Inman

U.S. monuments invoke nostalgia, tears

Growing up, I got used to seeing the U.S. Capitol on the evening news, usually rising majestically behind Dan Rather as he reported on some national crisis or other. Over the years, its domed-and-colonnaded form has assumed almost mythical proportions. It is, after all, the focal point of the world’s most powerful nation.

Yet when I finally visited Washington, D.C., in my thirties, I was a little let down to find that the Capitol, too, was a merely mortal and somewhat tired-looking building – one with crooked light switches, runs in the paint, blocked-up windows, and all the other infirmities of an aging structure occupied and continually modified by humans.

That visit made me realize that the real emotional power of man-made structures – even monumental ones like the Capitol – lies not so much in their physical splendor as in the record of human events they represent.

Of course the Capitol is physically impressive. Yet what really transcends all that marble and mortar is the sum of what’s transpired there during the last 200-odd years. Crossing the echoing rotunda beneath the Capitol dome, for example, who could help but recall the grainy TV images of John F. Kennedy’s flag-draped casket at its center? It’s this human record that gives the Capitol its mythical proportions – the cavalcade of people and events, and the traces they leave behind over the passage of decades and centuries.

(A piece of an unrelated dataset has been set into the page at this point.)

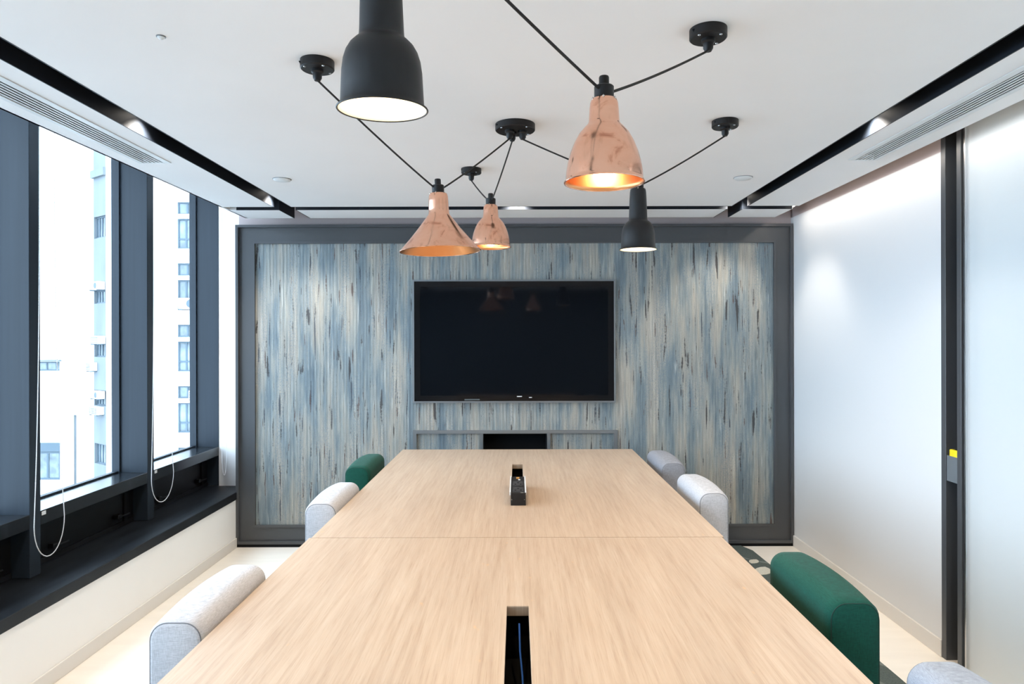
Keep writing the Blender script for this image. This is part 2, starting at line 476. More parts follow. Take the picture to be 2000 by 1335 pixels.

Yet such emotional power isn’t confined to monumental structures like the Capitol. In the New Mexico desert west of Alamogordo, for instance, is a barren spot where you’ll find nothing more imposing than some rusted steel bars and broken concrete jutting from the ground. They are the sole vestiges of a 100-foot-tall steel tower that was boiled away to vapor in an instant by the world’s first atomic bomb. “The gadget” – as the bomb was known by its designers – was exploded atop the tower on the early morning of July 16, 1945. The cataclysmic fireball, which one observer described as “the brightest light I have ever seen, or that I think anyone has seen,” fused the surrounding desert sand into a sea of glass.

In 1965, a small stone obelisk was built at the exact center of where the tower stood, marking the world’s first Ground Zero. Yet it is the tower’s ravaged foundations that carry the real emotional force, standing in mute testament to one of the seminal moments in all history – that frozen split-second in which the atom’s terrible power was first unleashed on humankind.

But better to conclude with a more upbeat example: your house. No doubt you remember the day you moved in – how slightly odd it felt hanging your clothes in an unfamiliar closet, and stowing your Bisquick in a stranger’s cupboard. Yet every event that’s transpired there since that day has served to strengthen your ties to the place. However humble its physical structure might be, its emotional importance is, in its own way, monumental.

Whether we’re talking about the U.S. Capitol, Trinity Site, or your house, the emotional power of place springs not just from what we see, but from everything we’ve come to know.